ROWS –
------------------------

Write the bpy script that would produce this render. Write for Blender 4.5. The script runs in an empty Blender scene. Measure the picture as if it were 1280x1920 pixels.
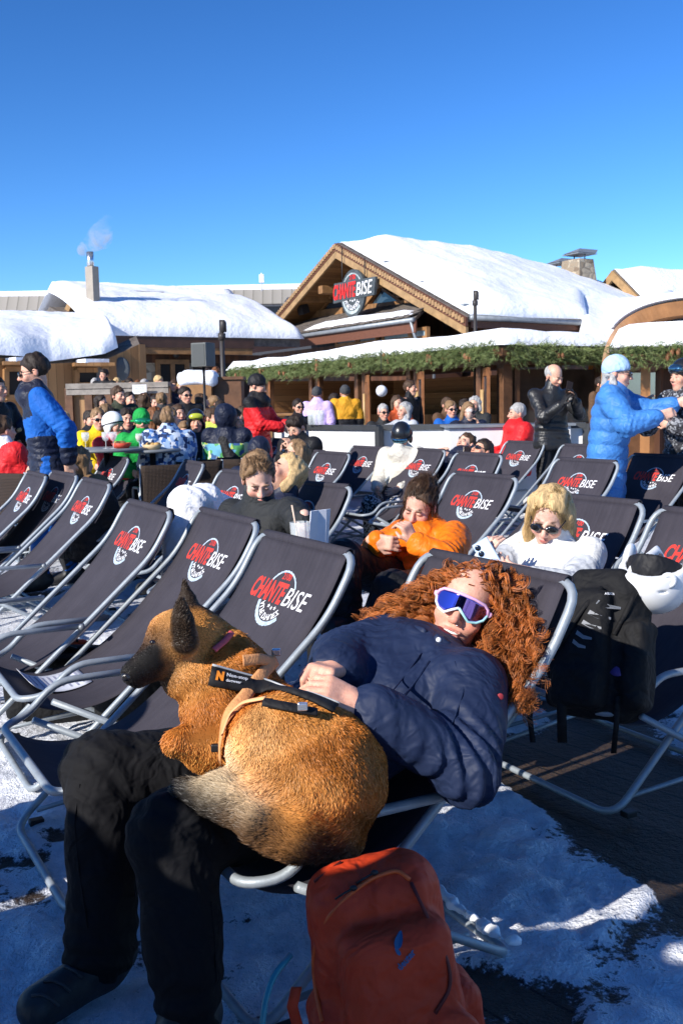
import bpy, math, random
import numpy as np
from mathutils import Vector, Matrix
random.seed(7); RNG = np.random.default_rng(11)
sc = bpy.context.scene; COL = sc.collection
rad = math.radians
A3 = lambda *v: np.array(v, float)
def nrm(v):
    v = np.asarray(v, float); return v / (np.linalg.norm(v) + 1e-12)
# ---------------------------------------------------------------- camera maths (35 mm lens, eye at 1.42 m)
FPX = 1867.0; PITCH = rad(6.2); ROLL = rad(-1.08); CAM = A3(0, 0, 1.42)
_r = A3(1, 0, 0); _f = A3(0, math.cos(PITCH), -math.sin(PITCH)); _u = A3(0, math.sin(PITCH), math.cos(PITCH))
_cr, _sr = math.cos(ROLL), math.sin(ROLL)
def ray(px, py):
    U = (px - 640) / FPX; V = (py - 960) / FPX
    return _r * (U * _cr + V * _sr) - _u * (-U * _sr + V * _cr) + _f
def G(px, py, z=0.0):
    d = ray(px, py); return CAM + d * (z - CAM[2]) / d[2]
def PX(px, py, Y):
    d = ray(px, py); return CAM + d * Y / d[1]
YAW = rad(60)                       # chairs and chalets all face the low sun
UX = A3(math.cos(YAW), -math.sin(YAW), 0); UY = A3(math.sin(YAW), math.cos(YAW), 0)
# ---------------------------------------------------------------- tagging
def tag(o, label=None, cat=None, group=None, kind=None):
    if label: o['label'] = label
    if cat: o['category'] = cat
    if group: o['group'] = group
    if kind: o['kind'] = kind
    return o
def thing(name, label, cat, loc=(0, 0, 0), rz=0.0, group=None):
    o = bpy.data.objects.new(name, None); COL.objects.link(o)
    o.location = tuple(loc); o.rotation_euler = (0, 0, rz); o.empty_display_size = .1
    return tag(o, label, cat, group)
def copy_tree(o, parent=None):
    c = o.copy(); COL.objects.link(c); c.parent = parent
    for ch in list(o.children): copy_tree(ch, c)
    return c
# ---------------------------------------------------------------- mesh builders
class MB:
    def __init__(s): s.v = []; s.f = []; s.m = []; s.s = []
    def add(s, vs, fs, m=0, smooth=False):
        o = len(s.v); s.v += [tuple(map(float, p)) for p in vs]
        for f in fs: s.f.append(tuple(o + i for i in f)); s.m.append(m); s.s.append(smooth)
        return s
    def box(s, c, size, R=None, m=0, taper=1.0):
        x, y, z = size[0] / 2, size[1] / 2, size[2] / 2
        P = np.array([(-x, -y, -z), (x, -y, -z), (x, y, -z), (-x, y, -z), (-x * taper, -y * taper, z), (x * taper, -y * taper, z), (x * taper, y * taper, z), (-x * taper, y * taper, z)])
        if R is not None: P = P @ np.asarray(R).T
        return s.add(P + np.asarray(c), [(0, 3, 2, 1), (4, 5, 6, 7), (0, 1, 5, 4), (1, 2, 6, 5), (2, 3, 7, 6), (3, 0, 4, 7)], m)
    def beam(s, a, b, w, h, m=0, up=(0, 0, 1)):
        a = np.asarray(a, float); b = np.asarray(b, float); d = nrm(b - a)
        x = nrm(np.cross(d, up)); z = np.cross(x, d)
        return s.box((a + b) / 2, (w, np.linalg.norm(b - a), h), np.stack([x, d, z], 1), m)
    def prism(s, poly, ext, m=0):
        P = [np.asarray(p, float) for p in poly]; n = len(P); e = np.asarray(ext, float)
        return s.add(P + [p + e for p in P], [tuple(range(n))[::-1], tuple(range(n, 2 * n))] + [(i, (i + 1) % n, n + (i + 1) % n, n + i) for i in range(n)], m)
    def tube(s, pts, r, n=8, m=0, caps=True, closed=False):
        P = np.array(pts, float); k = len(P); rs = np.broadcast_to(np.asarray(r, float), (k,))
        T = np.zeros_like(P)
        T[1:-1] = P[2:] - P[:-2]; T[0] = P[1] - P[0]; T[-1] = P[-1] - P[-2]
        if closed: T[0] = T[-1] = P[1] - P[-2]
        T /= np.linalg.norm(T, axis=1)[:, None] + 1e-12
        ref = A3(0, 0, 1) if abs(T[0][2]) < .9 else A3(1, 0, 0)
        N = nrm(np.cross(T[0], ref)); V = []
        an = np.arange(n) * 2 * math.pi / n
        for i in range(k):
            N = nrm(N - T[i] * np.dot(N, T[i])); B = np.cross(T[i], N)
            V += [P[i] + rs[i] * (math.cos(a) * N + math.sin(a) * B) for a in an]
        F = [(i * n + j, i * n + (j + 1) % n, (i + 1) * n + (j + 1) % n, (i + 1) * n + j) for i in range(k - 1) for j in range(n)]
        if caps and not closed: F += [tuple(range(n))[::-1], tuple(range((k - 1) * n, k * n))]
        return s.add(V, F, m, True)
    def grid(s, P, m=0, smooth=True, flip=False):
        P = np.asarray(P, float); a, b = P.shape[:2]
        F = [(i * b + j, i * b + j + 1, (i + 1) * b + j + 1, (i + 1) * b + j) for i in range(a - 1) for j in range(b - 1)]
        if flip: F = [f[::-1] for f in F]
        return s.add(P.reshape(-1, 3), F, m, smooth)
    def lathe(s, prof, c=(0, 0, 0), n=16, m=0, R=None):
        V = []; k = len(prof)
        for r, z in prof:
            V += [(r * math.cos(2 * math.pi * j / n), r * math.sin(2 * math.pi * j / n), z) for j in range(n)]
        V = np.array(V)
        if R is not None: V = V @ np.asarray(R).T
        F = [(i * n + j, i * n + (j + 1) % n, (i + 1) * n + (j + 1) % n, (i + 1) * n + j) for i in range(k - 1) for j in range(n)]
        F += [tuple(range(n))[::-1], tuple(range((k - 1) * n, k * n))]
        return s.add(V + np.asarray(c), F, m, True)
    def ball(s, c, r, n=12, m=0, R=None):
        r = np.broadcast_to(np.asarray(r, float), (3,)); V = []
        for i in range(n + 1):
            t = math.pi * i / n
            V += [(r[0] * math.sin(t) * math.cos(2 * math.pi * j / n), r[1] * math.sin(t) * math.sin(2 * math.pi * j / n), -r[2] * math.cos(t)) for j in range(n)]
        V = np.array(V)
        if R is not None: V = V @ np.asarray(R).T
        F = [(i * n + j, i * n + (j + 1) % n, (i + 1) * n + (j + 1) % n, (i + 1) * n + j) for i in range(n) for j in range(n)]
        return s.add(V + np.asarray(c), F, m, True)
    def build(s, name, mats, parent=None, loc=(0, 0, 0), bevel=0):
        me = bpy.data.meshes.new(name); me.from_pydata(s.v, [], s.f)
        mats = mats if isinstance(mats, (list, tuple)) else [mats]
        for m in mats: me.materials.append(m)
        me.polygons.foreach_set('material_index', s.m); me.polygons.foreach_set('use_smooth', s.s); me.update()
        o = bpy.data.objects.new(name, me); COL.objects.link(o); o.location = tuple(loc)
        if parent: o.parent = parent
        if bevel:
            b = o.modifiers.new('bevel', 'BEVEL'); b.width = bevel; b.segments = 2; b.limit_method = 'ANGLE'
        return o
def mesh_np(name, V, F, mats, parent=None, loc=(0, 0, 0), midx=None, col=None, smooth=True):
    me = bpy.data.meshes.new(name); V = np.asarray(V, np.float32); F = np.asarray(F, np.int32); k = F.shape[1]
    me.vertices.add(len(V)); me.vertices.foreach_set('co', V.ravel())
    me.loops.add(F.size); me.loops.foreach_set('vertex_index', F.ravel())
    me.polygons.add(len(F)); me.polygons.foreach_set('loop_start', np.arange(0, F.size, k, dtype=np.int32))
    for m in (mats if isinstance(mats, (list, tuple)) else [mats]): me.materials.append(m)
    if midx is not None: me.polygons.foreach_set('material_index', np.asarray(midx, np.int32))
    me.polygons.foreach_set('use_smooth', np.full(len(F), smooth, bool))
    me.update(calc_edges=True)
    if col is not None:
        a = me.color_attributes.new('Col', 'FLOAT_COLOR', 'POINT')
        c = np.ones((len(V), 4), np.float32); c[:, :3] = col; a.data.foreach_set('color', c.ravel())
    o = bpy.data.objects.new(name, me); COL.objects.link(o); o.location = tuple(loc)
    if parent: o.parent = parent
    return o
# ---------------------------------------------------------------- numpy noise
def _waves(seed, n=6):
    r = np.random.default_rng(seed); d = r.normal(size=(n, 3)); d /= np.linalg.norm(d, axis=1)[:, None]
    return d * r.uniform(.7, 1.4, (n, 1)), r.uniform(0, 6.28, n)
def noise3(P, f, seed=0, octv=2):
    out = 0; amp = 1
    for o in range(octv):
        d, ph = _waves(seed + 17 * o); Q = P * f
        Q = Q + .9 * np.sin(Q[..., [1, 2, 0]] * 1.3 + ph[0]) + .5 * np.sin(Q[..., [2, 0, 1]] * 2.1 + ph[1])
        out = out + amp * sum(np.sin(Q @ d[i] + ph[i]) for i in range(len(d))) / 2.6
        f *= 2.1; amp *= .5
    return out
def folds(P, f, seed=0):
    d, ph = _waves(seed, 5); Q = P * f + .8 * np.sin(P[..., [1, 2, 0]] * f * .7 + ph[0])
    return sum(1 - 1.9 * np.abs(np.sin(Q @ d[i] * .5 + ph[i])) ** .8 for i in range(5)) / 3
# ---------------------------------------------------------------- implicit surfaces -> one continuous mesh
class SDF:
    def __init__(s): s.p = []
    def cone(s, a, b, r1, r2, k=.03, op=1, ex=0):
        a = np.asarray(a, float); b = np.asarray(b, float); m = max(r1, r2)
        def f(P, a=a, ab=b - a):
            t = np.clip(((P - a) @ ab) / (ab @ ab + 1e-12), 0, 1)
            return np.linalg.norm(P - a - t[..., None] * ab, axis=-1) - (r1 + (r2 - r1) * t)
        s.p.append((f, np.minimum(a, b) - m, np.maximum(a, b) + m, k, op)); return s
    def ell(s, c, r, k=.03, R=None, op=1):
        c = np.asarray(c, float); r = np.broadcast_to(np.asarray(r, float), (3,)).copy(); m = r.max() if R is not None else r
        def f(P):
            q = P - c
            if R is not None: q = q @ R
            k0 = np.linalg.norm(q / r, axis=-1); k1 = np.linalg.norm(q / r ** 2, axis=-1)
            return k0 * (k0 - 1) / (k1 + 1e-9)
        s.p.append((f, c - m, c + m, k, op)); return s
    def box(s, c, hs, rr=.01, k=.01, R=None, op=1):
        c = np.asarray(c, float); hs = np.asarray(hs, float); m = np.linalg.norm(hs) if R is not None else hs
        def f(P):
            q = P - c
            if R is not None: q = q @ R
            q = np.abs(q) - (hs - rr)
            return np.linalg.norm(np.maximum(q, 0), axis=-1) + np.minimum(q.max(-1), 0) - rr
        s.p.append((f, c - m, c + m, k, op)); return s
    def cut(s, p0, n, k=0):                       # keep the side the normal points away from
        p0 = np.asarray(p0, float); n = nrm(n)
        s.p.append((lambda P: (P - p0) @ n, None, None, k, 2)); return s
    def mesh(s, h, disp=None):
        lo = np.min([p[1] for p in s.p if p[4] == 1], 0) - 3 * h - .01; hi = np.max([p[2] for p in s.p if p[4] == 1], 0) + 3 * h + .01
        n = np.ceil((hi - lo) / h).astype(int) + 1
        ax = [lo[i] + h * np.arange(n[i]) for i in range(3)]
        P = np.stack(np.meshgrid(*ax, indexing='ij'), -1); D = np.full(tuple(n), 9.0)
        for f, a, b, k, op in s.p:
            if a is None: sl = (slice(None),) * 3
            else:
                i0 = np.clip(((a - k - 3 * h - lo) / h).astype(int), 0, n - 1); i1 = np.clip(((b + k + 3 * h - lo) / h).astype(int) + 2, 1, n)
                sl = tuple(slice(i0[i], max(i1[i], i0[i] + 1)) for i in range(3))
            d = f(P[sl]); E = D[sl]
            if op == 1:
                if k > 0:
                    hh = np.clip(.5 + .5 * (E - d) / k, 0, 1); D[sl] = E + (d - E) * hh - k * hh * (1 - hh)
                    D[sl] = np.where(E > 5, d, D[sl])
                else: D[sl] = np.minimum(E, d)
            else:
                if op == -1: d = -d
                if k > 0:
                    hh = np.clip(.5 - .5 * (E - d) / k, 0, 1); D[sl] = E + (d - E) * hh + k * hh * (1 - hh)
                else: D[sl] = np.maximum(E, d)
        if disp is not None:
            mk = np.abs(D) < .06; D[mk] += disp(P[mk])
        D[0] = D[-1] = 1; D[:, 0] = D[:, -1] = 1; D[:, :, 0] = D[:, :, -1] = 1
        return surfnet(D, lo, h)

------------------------

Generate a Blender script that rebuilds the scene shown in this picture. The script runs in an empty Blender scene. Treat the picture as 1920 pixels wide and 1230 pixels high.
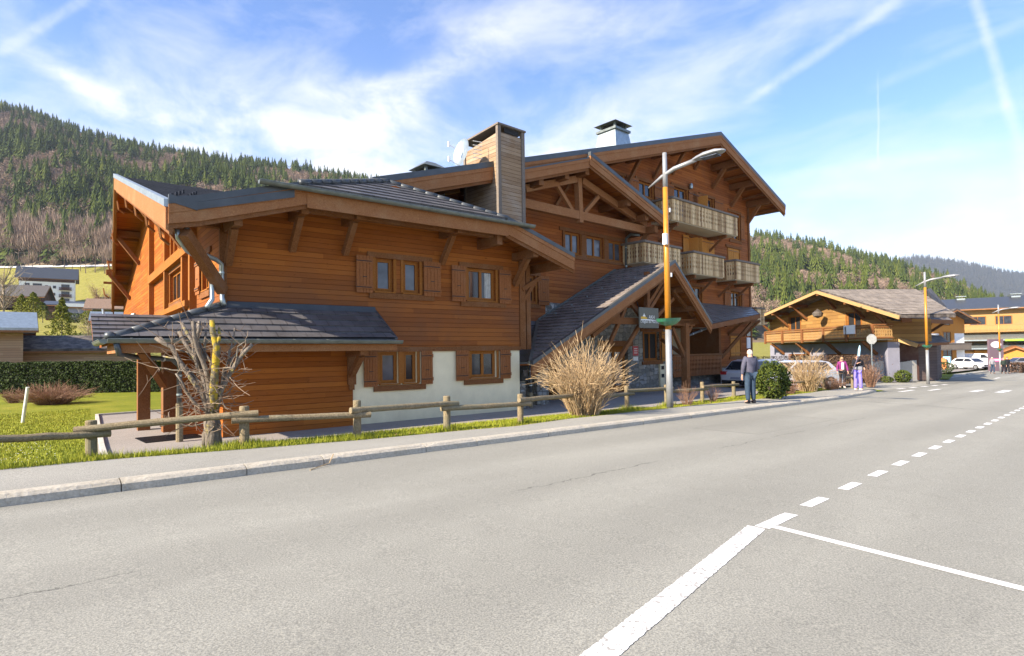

------------------------

AIM OF THE EXERCISE – Identify every line where the string "picture" appears.

RESPONSE TO THIS EXERCISE –
Write the bpy script that would produce this render. Write for Blender 4.5. The script runs in an empty Blender scene. Measure the picture as if it were 1280x1920 pixels.
Generate a Blender script that rebuilds the scene shown in this picture. The script runs in an empty Blender scene. Treat the picture as 1920 pixels wide and 1230 pixels high.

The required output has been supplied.